Furthermore, we can look at whether CV is a predictable trait for receivers by sorting each “year 1” and “year 2” of every transition as consistent, average, or inconsistent. Then we look at the pairs and what percentage of consistent year 1’s lead to consistent year 2’s, and so on. The results are in the following table:

Wide Receiver Consistency

Judging by these results, there appears to be some relationship (albeit a weak one) between consistency from one year to the next. A receiver who makes it into the consistent bucket only falls to the inconsistent one 17-percent of the time in the following season. But we can see that these results are far from conclusive; for example, the inconsistent receivers made the jump to being consistent 32-percent of the time. 

PPR Predictability

To get an idea for what we should consider to be a stable statistic, let’s look at the predictability of PPR points per game.
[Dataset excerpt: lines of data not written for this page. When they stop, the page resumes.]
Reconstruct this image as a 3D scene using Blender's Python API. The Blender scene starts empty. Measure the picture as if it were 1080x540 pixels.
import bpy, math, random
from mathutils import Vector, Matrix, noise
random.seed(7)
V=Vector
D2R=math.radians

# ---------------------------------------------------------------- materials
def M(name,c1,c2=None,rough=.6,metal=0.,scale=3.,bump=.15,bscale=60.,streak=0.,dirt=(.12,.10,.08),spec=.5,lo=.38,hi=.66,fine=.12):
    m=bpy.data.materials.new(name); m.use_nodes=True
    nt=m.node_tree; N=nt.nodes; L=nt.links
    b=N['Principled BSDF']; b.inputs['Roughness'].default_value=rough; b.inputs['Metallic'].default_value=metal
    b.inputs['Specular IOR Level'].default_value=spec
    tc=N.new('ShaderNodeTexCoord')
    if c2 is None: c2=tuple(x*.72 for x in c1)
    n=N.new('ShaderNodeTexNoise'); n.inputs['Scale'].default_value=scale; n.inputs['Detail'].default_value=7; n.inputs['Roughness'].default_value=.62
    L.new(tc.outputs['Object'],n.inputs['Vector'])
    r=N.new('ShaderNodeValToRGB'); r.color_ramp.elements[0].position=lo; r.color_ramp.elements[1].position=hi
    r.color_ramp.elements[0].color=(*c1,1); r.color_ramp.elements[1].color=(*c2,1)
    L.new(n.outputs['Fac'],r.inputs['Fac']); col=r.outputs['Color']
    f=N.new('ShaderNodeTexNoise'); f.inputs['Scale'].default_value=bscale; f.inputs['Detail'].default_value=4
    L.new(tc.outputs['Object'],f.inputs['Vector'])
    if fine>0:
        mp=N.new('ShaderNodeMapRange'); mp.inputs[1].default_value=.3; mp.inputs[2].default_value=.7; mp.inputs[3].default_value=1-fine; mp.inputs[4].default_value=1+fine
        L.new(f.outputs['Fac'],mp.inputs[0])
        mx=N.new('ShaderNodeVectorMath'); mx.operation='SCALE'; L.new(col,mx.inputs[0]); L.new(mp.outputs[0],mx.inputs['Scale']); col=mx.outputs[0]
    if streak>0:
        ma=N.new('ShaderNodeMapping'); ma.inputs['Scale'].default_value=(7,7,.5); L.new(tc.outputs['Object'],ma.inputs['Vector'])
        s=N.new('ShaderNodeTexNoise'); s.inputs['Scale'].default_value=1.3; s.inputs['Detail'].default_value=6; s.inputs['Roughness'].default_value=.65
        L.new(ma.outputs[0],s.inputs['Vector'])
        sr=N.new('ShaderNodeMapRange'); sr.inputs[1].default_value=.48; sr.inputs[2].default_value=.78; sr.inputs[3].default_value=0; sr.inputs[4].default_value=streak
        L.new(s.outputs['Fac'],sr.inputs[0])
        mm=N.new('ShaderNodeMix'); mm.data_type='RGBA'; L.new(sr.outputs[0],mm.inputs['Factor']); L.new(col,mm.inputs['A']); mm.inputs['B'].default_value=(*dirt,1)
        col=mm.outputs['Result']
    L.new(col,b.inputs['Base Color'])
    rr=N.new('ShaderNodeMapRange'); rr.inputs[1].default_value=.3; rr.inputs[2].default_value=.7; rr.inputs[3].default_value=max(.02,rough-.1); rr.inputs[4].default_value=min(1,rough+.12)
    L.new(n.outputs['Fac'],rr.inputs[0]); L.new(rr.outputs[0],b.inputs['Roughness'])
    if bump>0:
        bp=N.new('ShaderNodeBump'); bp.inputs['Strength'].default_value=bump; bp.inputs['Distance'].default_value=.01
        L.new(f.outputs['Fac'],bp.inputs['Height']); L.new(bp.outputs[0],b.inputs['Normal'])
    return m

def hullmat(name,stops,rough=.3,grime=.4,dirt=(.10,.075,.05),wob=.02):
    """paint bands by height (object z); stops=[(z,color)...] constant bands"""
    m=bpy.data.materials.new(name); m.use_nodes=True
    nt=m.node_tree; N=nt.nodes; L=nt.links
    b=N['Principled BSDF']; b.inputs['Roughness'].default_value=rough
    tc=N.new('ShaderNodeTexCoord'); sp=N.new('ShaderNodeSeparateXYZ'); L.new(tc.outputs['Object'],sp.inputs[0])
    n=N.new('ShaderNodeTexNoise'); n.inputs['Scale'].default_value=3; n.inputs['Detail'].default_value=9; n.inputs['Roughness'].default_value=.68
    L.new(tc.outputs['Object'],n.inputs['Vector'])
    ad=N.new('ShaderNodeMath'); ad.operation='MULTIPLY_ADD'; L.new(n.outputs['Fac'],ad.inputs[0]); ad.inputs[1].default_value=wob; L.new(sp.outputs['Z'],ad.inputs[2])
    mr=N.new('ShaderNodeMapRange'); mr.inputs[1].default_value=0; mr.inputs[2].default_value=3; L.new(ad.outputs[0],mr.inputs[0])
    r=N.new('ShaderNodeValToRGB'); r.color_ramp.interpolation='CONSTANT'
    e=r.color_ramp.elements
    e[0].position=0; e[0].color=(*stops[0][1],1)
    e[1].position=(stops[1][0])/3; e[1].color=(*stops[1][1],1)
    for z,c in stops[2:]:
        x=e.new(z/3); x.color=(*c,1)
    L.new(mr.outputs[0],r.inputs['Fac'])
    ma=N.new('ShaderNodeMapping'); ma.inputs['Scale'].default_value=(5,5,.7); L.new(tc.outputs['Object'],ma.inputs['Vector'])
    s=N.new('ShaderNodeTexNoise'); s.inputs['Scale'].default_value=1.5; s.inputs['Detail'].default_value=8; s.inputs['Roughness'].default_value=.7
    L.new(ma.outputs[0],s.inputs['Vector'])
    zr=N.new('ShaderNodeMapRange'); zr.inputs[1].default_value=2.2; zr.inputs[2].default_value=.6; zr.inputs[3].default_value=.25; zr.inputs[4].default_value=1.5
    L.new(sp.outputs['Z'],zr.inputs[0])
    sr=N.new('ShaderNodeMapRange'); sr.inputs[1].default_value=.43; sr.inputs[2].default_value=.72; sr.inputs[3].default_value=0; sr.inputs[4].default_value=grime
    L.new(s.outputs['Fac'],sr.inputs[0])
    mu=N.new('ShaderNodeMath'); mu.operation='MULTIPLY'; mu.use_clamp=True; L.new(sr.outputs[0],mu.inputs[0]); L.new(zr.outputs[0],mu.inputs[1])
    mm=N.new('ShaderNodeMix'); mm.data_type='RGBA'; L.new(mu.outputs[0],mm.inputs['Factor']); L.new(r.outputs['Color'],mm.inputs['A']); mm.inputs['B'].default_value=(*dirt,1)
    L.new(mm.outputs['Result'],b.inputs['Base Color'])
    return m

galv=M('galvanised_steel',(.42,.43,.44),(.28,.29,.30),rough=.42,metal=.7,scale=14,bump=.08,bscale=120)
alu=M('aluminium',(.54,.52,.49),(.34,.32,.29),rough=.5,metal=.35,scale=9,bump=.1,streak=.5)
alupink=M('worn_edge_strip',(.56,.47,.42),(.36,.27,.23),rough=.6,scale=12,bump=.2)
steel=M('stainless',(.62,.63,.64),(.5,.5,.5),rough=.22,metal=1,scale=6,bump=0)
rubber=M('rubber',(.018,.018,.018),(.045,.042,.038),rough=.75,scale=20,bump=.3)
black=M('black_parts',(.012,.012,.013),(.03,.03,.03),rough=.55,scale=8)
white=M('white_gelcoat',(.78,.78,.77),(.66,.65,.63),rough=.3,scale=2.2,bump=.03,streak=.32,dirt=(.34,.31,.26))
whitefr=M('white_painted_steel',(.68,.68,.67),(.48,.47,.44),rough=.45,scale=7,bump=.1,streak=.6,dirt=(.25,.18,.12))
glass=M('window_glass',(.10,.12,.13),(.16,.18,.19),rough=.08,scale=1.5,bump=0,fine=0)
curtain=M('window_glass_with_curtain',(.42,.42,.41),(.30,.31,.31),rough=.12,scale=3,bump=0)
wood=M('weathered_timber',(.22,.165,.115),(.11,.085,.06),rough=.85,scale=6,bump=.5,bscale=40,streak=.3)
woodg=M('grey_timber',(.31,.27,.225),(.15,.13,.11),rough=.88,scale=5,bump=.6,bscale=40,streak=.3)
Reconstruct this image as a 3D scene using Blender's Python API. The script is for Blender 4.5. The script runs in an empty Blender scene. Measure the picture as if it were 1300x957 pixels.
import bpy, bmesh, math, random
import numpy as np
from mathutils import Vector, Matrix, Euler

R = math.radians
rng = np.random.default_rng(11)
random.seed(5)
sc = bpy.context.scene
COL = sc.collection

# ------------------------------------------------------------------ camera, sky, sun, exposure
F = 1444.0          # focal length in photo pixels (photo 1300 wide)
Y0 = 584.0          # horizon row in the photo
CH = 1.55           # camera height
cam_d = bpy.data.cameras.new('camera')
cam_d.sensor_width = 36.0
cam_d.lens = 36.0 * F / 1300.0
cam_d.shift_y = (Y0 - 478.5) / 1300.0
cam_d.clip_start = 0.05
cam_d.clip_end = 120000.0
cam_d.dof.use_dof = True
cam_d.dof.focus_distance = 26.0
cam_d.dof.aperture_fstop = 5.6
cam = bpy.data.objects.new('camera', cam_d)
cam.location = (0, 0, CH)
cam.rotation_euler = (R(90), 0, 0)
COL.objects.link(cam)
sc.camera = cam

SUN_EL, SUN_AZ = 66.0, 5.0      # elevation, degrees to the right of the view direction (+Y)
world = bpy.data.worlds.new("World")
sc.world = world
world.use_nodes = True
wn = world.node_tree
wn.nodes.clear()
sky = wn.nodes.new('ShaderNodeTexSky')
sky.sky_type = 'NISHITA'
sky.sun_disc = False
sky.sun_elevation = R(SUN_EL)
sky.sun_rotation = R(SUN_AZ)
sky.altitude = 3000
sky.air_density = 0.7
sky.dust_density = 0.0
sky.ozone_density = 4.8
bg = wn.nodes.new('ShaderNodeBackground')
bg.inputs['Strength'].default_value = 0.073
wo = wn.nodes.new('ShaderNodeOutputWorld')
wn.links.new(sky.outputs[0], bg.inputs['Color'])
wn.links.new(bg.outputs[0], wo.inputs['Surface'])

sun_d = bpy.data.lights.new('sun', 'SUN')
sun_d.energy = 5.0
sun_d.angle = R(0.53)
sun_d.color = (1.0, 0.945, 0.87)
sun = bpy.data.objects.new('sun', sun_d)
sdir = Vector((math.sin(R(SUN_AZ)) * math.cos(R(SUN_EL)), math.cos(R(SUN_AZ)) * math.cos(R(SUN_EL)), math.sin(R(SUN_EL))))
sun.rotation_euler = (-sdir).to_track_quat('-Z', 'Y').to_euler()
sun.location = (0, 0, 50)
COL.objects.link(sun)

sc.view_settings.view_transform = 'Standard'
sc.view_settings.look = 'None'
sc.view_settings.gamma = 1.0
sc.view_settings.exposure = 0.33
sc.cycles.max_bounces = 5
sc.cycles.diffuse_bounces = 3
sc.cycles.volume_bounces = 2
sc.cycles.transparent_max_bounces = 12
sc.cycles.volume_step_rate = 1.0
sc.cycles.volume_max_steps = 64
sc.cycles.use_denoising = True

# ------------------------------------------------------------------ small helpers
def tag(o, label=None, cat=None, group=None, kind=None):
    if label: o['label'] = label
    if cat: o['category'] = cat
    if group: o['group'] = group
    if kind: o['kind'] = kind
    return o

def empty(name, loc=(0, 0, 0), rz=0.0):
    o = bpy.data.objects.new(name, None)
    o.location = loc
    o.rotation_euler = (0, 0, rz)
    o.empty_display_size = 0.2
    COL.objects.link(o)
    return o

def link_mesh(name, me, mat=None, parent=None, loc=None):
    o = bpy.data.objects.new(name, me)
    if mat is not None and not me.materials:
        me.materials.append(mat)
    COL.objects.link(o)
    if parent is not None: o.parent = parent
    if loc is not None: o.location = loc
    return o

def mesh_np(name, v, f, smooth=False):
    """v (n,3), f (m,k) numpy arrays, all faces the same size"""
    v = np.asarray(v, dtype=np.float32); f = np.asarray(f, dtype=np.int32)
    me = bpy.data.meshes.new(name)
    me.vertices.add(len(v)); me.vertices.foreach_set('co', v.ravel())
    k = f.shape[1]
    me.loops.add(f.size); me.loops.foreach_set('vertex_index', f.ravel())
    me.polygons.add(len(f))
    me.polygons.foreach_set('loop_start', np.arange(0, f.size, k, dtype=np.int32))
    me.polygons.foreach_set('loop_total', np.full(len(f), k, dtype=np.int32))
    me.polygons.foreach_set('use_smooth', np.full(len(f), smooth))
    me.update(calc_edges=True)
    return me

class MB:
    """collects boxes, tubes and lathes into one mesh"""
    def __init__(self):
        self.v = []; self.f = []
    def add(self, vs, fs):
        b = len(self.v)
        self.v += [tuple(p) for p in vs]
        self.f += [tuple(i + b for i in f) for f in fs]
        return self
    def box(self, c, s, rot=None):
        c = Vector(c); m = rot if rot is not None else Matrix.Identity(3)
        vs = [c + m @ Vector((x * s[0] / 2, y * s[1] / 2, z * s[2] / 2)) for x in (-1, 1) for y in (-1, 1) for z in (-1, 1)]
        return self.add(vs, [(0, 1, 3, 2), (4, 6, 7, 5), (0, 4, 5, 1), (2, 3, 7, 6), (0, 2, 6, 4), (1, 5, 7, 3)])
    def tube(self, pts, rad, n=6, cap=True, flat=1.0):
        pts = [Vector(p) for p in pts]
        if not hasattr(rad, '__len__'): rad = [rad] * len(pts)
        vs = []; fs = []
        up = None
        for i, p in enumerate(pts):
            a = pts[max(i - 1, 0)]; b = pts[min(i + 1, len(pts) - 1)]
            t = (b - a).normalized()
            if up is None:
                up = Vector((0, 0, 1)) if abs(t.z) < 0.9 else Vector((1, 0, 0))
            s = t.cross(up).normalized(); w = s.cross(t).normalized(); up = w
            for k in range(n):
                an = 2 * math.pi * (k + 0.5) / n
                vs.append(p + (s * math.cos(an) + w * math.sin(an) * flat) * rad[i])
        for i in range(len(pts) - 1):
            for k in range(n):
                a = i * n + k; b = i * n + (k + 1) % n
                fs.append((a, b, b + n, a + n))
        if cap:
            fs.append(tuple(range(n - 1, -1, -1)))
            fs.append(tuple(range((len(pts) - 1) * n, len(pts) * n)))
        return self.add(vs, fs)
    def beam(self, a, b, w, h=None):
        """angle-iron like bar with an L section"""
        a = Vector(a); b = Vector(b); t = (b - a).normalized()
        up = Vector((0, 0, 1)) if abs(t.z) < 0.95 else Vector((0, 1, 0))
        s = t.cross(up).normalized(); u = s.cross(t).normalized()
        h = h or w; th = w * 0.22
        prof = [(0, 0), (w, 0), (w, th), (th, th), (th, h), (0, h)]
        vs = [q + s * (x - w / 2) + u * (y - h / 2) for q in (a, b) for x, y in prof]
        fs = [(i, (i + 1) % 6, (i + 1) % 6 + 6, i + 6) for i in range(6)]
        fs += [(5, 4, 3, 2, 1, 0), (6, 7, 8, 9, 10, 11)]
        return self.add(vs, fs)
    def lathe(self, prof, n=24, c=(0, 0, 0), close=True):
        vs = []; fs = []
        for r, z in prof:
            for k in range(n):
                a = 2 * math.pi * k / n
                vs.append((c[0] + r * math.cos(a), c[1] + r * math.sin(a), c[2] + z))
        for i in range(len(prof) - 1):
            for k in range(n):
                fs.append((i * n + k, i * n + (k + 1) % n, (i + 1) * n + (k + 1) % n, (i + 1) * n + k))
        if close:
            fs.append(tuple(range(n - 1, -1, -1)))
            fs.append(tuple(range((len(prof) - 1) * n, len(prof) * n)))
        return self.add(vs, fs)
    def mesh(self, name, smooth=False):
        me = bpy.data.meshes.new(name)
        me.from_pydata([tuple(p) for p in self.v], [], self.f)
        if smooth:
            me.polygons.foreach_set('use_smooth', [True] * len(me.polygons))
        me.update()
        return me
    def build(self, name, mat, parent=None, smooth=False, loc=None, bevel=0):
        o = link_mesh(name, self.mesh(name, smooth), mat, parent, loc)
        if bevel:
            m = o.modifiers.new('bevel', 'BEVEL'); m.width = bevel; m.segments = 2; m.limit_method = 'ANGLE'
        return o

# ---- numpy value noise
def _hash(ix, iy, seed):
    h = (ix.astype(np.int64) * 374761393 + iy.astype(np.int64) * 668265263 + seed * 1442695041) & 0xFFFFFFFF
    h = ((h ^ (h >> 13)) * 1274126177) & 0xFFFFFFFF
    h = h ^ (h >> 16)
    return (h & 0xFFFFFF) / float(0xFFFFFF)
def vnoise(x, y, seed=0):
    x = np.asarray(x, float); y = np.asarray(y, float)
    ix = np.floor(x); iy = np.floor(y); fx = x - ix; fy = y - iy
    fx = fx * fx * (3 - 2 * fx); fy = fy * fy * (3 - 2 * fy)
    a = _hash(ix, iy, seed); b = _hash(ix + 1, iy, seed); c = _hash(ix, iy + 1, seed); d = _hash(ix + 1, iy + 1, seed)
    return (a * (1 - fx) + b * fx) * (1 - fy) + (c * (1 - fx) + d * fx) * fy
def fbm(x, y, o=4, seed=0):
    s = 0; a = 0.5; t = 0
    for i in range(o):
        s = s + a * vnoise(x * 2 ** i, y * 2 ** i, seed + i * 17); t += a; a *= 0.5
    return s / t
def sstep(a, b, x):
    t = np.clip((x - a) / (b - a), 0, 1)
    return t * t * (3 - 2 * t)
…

For the purpose of this exercise, I labeled an “elite” season as greater than 15 PPR points per game, “starter” as 12.5-15 PPR points per game, “flex” as 10-12.5 PPR points per game, and “bench” as less than 10 PPR points per game. I ran the same exercise on the same sample of 207 seasons and here are the results:

We can clearly see this is a much stronger relationship than CV. A receiver who falls into the elite bucket has a 79-percent chance of starter or better production the following year! A receiver who can’t break 10 PPR points per game has only a 30-percent chance of breaking into the starter or elite buckets. Most visually satisfying of all, there is a clear pattern across the diagonal of this chart, which indicates the most likely outcome for every receiver is staying in the same bucket as last season. 

Putting It All Together

The final piece of this puzzle is uncovering the relationship between PPG and CV. Do wide receivers who score more points also score more consistently? Intuitively, we would expect there to be a relationship since you need to be scoring on a consistent basis in order to rack up a high PPG. Let’s see what happens when we plot the 507 seasons of at least 100 PPR points…

Wide Receiver Consistency

The data clearly shows the relationship between PPG and CV that we expected. We know that a lower CV indicates more consistent scoring, so the strong downward trendline on this chart indicates that higher scoring wide receivers are more consistent fantasy scorers. Therefore, we can assert that a receiver being consistent is not an isolated trait; instead, we should think of consistency as a byproduct of simply scoring points

We can take this one step further by looking at the effect of PPG in year 1 on CV in year 2. With the stronger year-to-year correlation of PPG and the strong relationship between PPG and CV within the same season, we find that PPG in year 1 is predictive of CV in year 2. If you’re looking for consistency, you’re better off looking at the past year’s points per game, rather than the past year’s consistency! 

Final Thoughts and 2022 Look-Ahead

Mike Williams in 2021 is the perfect player to consider in the context of this analysis. He finished as the WR14 in PPG by averaging 15.4 PPR points per game, but conversations about his outlook in 2022 are centered on his inconsistent production. His six games with more than 20 PPR points and seven games with fewer than 10 PPR points are worrying many drafters, yet his CV only checked in at 0.687, on the slightly inconsistent end of our “average” bucket. History would suggest that Williams’ CV will improve and he is likely to stay productive in fantasy. Then bake in the context of his contract extension, the fact it will be his second year in the Chargers’ new offensive system, and the development of Justin Herbert, and you’ve got a clear buy for 2022 despite the public’s concerns about his consistency.  

This research shows that consistency is much less sticky year-to-year than points per game, and the two are strongly related within the same season. As a result, the past year’s PPG is as good (or better) at predicting the next year’s CV as the previous year’s CV. When you’re on the clock in your redraft leagues this year, don’t let your perceptions about a receiver’s consistency affect your decision.